Можно сказать, что радикалы 1647 года переживали момент – шла ли речь о кажущейся неминуемой близости подлинного Миллениума или же, в более духовном смысле, об освобождении, доходящем до обожествления человеческих способностей, – свободы, торжествующей над необходимостью. Казуисты, искавшие моральные основания для лояльности, в некоторых случаях приходили к вневременной ситуации, находясь в которой можно и должно было восстановить власть. Тогда же световидцы свободы оказались в апокалиптическом моменте, когда им предстояло с помощью меча и духа преобразовать законы и заново ввести свободу. Однако в Патни877
на первый план вышел спор левеллеров с собственными военачальниками, стремившимися показать, что первые по-прежнему находятся в рамках структуры необходимости, не обладая полной свободой выйти за ее пределы, и что такое положение распространяется даже на святого (как и пророк у Макиавелли вынужден носить оружие). Айртон при поддержке Кромвеля настаивал, что должны существовать обязательства, нарушить которые человека не заставят никакие внутренние убеждения, и определенные правовые структуры, против которых «закон природы» будет слабым доводом. По его словам, главный аргумент заключался в следующем: закон природы может предписывать, чтобы всякий человек получил ему причитающееся, но не способен установить, что именно полагается каждому878. Имущество, частные дела – Харрингтон впоследствии назвал их «достоянием фортуны» – должны распределяться в соответствии с человеческими решениями, а не с абстрактными универсальными принципами.Закон Бога не дает мне имущества, не дает его и закон Природы, но имущество – человеческое устроение. У меня есть собственность, и я буду по-прежнему владеть ею. Имущество создается установлением879
.Человек, утверждал Айртон, должен определяться через общество людей, если последнее по-прежнему будет существовать. Закон и собственность призваны обеспечить его социальными правами и статусом личности, если закон и собственность вообще дают какие-либо гарантии, – а чем он был бы без них? Однако общественным институтам, сделавшим людей тем, чем они являлись, самим надлежало быть делом человеческих рук. Следовательно, индивид должен уже рождаться в существующей структуре человеческого закона, который создал не он, и выполнять обязательства по отношению к этому закону. Речь шла об Англии, где собственность и обычай давали ответ на вопрос, как достичь такого состояния. Система общего права, в рамках которой человек жил, действовал и обладал самостоятельным бытием, была структурой, определявшей формы владения землей, ее наследования и передачи со ссылкой на древний обычай. Айртон допускал участие в гражданской жизни лишь того, кто унаследовал – или получил возможность оставить в наследство – минимальный земельный надел, который принадлежал ему на правах собственности.
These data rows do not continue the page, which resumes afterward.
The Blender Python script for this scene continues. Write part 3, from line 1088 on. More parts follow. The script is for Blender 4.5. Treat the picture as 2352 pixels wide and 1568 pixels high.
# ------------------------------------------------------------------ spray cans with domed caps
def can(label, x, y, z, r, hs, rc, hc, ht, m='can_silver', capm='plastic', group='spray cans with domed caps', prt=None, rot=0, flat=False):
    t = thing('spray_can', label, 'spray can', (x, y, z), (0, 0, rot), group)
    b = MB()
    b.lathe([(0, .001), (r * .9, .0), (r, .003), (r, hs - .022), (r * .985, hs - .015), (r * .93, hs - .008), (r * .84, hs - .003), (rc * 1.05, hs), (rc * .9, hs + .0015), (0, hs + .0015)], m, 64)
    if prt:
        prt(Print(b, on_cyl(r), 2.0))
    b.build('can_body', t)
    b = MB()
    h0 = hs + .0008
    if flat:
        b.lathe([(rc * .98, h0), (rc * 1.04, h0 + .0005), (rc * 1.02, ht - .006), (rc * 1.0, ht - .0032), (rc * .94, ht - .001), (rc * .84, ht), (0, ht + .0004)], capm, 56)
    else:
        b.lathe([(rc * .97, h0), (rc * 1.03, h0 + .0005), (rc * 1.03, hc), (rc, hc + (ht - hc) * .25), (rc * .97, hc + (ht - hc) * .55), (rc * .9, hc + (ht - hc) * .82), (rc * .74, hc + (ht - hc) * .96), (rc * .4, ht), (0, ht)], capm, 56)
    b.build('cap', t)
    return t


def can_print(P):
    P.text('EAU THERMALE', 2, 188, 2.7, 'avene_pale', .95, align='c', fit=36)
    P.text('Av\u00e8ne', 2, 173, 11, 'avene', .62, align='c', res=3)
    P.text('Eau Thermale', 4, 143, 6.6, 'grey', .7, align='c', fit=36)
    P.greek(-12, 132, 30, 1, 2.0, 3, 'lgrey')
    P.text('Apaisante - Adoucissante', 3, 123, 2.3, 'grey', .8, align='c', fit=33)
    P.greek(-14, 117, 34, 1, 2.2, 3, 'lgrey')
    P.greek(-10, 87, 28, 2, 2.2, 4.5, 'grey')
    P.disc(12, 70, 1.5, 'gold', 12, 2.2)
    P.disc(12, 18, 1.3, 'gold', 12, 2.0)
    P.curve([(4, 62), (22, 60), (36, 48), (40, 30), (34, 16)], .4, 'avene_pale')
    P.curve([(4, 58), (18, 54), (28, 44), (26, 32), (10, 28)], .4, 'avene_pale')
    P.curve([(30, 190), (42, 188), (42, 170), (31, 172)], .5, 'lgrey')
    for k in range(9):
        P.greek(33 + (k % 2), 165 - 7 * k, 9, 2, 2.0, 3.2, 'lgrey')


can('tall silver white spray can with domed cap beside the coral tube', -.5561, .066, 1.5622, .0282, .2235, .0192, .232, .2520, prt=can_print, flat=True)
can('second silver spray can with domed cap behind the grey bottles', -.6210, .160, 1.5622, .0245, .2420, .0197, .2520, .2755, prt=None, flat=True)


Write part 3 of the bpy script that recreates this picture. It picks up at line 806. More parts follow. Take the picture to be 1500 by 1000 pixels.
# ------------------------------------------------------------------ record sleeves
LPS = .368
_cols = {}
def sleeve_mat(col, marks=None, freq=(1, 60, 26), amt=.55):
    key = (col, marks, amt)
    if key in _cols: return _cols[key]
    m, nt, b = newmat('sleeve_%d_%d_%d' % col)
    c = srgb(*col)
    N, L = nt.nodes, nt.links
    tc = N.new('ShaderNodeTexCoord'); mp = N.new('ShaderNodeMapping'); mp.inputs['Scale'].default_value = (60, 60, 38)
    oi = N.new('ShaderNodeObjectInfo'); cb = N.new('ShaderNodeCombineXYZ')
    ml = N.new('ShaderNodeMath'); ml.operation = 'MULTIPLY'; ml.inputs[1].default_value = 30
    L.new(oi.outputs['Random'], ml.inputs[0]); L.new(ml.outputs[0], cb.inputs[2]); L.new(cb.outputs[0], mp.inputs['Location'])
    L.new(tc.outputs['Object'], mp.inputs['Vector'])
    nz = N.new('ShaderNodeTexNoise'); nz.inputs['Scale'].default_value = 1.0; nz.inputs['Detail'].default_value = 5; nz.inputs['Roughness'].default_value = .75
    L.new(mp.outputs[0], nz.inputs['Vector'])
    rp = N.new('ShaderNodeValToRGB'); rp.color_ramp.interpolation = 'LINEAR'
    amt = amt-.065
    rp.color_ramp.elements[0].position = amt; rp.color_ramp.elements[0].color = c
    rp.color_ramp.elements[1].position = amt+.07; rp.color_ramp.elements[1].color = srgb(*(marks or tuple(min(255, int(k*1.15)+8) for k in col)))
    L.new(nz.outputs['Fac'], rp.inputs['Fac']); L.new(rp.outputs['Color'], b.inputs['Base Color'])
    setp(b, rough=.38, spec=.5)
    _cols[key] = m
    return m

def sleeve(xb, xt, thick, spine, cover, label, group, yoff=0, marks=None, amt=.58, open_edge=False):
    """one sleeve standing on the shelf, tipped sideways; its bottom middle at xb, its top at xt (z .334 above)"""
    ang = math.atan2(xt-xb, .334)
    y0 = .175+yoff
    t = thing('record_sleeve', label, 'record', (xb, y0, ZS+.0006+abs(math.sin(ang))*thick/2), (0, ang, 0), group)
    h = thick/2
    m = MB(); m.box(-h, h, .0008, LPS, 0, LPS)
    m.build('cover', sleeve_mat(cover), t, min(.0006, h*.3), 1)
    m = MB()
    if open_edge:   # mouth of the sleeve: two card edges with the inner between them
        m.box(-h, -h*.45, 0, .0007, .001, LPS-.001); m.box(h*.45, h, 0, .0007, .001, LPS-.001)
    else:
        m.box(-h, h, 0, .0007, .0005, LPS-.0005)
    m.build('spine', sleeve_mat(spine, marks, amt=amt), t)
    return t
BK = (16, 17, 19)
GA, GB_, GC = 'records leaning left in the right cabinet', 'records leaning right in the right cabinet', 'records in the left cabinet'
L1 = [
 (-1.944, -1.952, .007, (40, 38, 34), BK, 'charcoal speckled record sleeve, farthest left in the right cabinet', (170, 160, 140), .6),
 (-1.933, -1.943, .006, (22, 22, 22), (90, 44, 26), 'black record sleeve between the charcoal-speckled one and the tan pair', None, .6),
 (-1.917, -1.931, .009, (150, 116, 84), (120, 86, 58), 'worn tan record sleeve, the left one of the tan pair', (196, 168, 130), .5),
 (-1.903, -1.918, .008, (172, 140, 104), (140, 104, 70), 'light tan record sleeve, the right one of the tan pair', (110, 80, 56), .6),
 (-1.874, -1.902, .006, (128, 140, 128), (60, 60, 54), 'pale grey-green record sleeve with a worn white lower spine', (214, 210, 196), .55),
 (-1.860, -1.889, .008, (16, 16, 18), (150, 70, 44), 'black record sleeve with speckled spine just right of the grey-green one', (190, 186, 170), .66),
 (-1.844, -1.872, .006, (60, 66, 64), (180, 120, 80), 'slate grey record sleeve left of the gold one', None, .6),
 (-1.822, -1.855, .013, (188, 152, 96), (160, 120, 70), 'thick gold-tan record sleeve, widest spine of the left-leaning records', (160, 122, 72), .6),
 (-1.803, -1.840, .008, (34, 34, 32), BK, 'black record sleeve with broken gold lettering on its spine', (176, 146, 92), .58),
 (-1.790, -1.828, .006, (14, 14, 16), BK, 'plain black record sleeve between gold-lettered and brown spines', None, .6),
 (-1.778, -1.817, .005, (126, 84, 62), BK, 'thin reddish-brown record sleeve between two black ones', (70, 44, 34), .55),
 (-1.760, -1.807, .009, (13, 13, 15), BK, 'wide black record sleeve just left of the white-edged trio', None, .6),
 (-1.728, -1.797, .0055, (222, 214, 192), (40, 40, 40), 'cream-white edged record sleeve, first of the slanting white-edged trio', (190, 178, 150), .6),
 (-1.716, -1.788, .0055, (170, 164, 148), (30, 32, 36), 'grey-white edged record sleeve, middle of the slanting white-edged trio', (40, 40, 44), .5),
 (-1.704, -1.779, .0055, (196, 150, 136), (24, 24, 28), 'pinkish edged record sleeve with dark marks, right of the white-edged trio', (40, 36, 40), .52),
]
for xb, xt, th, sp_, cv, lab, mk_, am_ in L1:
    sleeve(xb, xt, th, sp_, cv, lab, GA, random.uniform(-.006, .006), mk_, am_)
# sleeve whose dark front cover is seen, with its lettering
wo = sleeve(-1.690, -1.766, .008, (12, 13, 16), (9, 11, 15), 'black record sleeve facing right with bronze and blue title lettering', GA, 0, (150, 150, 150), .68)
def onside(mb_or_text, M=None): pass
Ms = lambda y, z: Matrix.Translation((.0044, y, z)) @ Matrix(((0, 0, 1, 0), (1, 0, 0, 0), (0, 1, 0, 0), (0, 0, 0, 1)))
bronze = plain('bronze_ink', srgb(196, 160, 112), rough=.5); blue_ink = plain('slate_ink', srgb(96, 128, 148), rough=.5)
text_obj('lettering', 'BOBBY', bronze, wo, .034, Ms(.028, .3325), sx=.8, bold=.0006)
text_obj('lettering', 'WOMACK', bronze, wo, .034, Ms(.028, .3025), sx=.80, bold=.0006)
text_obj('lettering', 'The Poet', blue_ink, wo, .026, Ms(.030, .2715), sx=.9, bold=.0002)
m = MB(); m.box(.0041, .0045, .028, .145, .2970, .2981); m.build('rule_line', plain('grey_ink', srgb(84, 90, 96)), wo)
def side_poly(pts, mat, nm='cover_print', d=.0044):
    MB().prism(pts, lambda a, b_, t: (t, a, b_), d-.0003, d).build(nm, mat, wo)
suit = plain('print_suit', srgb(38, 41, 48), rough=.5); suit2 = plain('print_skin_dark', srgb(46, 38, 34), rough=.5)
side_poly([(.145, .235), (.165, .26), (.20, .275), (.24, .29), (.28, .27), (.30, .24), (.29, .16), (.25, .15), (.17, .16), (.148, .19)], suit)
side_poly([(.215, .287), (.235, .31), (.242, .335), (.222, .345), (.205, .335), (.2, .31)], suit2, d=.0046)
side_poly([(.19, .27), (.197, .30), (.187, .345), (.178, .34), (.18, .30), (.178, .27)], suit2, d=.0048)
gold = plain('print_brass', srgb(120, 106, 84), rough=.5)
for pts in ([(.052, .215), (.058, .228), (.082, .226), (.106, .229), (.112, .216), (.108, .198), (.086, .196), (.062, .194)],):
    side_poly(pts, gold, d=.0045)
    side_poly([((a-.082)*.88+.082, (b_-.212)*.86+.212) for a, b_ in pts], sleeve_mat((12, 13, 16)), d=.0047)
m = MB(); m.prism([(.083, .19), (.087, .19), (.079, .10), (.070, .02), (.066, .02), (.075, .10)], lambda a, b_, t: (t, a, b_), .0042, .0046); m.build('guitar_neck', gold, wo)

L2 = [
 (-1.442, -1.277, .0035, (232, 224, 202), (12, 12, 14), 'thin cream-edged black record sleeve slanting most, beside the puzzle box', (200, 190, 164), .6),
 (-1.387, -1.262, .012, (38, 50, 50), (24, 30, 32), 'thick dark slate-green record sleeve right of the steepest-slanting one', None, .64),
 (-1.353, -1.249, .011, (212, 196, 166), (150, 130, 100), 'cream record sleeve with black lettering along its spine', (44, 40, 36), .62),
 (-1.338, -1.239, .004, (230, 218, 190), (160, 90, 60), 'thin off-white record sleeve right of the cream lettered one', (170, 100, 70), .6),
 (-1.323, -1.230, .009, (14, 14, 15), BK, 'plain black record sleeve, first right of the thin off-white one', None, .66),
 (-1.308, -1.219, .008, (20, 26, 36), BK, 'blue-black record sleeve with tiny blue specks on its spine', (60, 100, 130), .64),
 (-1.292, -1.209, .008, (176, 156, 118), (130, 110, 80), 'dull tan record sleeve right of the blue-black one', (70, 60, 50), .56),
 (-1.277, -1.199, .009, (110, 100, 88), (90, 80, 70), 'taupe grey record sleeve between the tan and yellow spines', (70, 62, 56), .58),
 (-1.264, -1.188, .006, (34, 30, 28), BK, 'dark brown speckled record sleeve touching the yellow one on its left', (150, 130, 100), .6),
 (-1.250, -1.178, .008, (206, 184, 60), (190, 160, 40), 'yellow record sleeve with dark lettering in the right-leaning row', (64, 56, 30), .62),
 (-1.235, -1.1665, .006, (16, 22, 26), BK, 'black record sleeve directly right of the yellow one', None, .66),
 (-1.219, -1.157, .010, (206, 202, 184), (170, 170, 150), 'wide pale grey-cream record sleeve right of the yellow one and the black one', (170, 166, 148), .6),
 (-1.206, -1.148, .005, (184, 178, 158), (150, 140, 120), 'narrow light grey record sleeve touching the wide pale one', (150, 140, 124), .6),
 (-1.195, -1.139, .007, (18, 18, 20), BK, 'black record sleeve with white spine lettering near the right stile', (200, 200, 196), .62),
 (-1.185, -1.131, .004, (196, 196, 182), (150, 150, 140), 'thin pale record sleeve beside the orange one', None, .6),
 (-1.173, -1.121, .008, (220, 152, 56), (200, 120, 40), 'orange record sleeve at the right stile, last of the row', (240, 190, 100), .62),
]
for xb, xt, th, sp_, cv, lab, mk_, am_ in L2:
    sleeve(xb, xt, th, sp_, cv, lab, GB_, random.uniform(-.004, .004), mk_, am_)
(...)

Если правда, как говорят880
, что левеллеры намеревались лишить избирательного права людей, настолько лишенных имущества, что они вынужденно жили в качестве слуг в чужом доме, это не сокращает разрыва между Айртоном и Рейнборо. Ведь Айртон полагал, что земле следует быть именно в полной собственности гражданина или в близком правовом статусе881. Необходимо иметь возможность осмыслить ее как нечто передаваемое по наследству в соответствии с общим правом, которое в свою очередь состояло из обычаев, полученных в наследство с незапамятных времен. Ибо не существовало иного способа укоренить ответственного человека и гражданина (с рождения и до совершеннолетия и вступления во владение наследством) в структуре закона и собственности, которую он должен и намерен защищать882. Сэр Роберт Филмер в Кенте, не привлекая к себе большого внимания, пытался сформулировать способ достичь того же отрицания естественной свободы, опираясь на теорию патриархализма883. Однако доводы Айртона явно звучали гораздо более понятно.